Start of Given information

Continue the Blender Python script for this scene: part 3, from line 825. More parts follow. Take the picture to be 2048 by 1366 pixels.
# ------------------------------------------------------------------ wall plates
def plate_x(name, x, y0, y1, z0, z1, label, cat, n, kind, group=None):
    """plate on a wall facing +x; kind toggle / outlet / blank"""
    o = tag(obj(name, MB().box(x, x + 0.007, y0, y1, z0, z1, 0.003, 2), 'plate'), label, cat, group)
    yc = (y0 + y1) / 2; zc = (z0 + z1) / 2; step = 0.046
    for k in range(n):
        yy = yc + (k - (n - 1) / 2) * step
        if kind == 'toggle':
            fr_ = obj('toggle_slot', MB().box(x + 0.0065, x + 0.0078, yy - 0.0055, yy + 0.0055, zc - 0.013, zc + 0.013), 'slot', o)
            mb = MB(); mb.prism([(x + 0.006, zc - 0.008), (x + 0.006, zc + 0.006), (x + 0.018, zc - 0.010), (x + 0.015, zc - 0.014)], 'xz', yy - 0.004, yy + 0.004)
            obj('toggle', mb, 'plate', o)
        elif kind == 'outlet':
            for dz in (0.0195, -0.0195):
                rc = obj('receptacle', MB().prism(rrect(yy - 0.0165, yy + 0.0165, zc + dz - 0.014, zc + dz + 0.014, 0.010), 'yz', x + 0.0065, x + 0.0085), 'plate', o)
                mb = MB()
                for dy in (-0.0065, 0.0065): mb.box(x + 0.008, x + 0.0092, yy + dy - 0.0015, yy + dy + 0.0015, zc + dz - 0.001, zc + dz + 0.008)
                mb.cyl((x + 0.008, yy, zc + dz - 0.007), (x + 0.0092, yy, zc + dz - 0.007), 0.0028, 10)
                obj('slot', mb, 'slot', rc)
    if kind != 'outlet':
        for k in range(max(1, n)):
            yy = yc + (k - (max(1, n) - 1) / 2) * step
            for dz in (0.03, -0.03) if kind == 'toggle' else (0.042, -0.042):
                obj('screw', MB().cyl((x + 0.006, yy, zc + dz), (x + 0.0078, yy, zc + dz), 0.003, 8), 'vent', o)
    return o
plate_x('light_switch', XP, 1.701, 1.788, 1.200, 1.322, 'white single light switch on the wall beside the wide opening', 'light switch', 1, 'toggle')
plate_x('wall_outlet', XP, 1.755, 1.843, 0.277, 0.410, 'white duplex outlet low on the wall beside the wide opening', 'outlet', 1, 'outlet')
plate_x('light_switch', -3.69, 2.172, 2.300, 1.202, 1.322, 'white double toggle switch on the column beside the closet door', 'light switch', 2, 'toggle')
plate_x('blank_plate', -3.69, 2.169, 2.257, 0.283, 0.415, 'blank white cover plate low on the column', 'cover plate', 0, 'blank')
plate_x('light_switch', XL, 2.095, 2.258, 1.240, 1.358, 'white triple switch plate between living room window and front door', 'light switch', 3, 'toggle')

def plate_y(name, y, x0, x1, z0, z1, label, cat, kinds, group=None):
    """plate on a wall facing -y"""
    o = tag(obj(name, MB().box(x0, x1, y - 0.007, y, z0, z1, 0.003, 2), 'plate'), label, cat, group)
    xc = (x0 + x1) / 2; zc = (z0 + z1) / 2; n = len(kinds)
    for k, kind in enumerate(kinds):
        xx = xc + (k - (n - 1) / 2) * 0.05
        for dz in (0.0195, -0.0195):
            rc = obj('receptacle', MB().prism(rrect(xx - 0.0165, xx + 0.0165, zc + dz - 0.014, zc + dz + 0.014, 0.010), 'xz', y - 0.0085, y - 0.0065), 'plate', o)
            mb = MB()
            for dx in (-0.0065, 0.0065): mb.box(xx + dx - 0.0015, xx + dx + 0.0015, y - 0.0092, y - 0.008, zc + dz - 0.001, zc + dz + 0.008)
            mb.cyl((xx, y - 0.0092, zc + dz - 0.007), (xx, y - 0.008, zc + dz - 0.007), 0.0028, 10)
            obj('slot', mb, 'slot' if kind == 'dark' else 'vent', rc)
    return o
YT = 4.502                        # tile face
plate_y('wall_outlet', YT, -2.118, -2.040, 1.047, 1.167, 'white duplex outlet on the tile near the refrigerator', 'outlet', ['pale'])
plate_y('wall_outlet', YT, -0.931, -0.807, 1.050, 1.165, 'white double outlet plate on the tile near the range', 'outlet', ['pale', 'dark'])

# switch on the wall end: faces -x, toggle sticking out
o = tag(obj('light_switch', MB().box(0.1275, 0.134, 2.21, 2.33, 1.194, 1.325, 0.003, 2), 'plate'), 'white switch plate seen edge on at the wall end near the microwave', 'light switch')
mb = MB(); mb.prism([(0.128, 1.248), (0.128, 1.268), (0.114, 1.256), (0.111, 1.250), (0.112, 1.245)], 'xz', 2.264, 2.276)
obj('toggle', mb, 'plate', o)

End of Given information

Given problem
Reproduce every line of the material above exactly.

Reply
Continue the Blender Python script for this scene: part 3, from line 825. More parts follow. Take the picture to be 2048 by 1366 pixels.
# ------------------------------------------------------------------ wall plates
def plate_x(name, x, y0, y1, z0, z1, label, cat, n, kind, group=None):
    """plate on a wall facing +x; kind toggle / outlet / blank"""
    o = tag(obj(name, MB().box(x, x + 0.007, y0, y1, z0, z1, 0.003, 2), 'plate'), label, cat, group)
    yc = (y0 + y1) / 2; zc = (z0 + z1) / 2; step = 0.046
    for k in range(n):
        yy = yc + (k - (n - 1) / 2) * step
        if kind == 'toggle':
            fr_ = obj('toggle_slot', MB().box(x + 0.0065, x + 0.0078, yy - 0.0055, yy + 0.0055, zc - 0.013, zc + 0.013), 'slot', o)
            mb = MB(); mb.prism([(x + 0.006, zc - 0.008), (x + 0.006, zc + 0.006), (x + 0.018, zc - 0.010), (x + 0.015, zc - 0.014)], 'xz', yy - 0.004, yy + 0.004)
            obj('toggle', mb, 'plate', o)
        elif kind == 'outlet':
            for dz in (0.0195, -0.0195):
                rc = obj('receptacle', MB().prism(rrect(yy - 0.0165, yy + 0.0165, zc + dz - 0.014, zc + dz + 0.014, 0.010), 'yz', x + 0.0065, x + 0.0085), 'plate', o)
                mb = MB()
                for dy in (-0.0065, 0.0065): mb.box(x + 0.008, x + 0.0092, yy + dy - 0.0015, yy + dy + 0.0015, zc + dz - 0.001, zc + dz + 0.008)
                mb.cyl((x + 0.008, yy, zc + dz - 0.007), (x + 0.0092, yy, zc + dz - 0.007), 0.0028, 10)
                obj('slot', mb, 'slot', rc)
    if kind != 'outlet':
        for k in range(max(1, n)):
            yy = yc + (k - (max(1, n) - 1) / 2) * step
            for dz in (0.03, -0.03) if kind == 'toggle' else (0.042, -0.042):
                obj('screw', MB().cyl((x + 0.006, yy, zc + dz), (x + 0.0078, yy, zc + dz), 0.003, 8), 'vent', o)
    return o
plate_x('light_switch', XP, 1.701, 1.788, 1.200, 1.322, 'white single light switch on the wall beside the wide opening', 'light switch', 1, 'toggle')
plate_x('wall_outlet', XP, 1.755, 1.843, 0.277, 0.410, 'white duplex outlet low on the wall beside the wide opening', 'outlet', 1, 'outlet')
plate_x('light_switch', -3.69, 2.172, 2.300, 1.202, 1.322, 'white double toggle switch on the column beside the closet door', 'light switch', 2, 'toggle')
plate_x('blank_plate', -3.69, 2.169, 2.257, 0.283, 0.415, 'blank white cover plate low on the column', 'cover plate', 0, 'blank')
plate_x('light_switch', XL, 2.095, 2.258, 1.240, 1.358, 'white triple switch plate between living room window and front door', 'light switch', 3, 'toggle')

def plate_y(name, y, x0, x1, z0, z1, label, cat, kinds, group=None):
    """plate on a wall facing -y"""
    o = tag(obj(name, MB().box(x0, x1, y - 0.007, y, z0, z1, 0.003, 2), 'plate'), label, cat, group)
    xc = (x0 + x1) / 2; zc = (z0 + z1) / 2; n = len(kinds)
    for k, kind in enumerate(kinds):
        xx = xc + (k - (n - 1) / 2) * 0.05
        for dz in (0.0195, -0.0195):
            rc = obj('receptacle', MB().prism(rrect(xx - 0.0165, xx + 0.0165, zc + dz - 0.014, zc + dz + 0.014, 0.010), 'xz', y - 0.0085, y - 0.0065), 'plate', o)
            mb = MB()
            for dx in (-0.0065, 0.0065): mb.box(xx + dx - 0.0015, xx + dx + 0.0015, y - 0.0092, y - 0.008, zc + dz - 0.001, zc + dz + 0.008)
            mb.cyl((xx, y - 0.0092, zc + dz - 0.007), (xx, y - 0.008, zc + dz - 0.007), 0.0028, 10)
            obj('slot', mb, 'slot' if kind == 'dark' else 'vent', rc)
    return o
YT = 4.502                        # tile face
plate_y('wall_outlet', YT, -2.118, -2.040, 1.047, 1.167, 'white duplex outlet on the tile near the refrigerator', 'outlet', ['pale'])
plate_y('wall_outlet', YT, -0.931, -0.807, 1.050, 1.165, 'white double outlet plate on the tile near the range', 'outlet', ['pale', 'dark'])

# switch on the wall end: faces -x, toggle sticking out
o = tag(obj('light_switch', MB().box(0.1275, 0.134, 2.21, 2.33, 1.194, 1.325, 0.003, 2), 'plate'), 'white switch plate seen edge on at the wall end near the microwave', 'light switch')
mb = MB(); mb.prism([(0.128, 1.248), (0.128, 1.268), (0.114, 1.256), (0.111, 1.250), (0.112, 1.245)], 'xz', 2.264, 2.276)
obj('toggle', mb, 'plate', o)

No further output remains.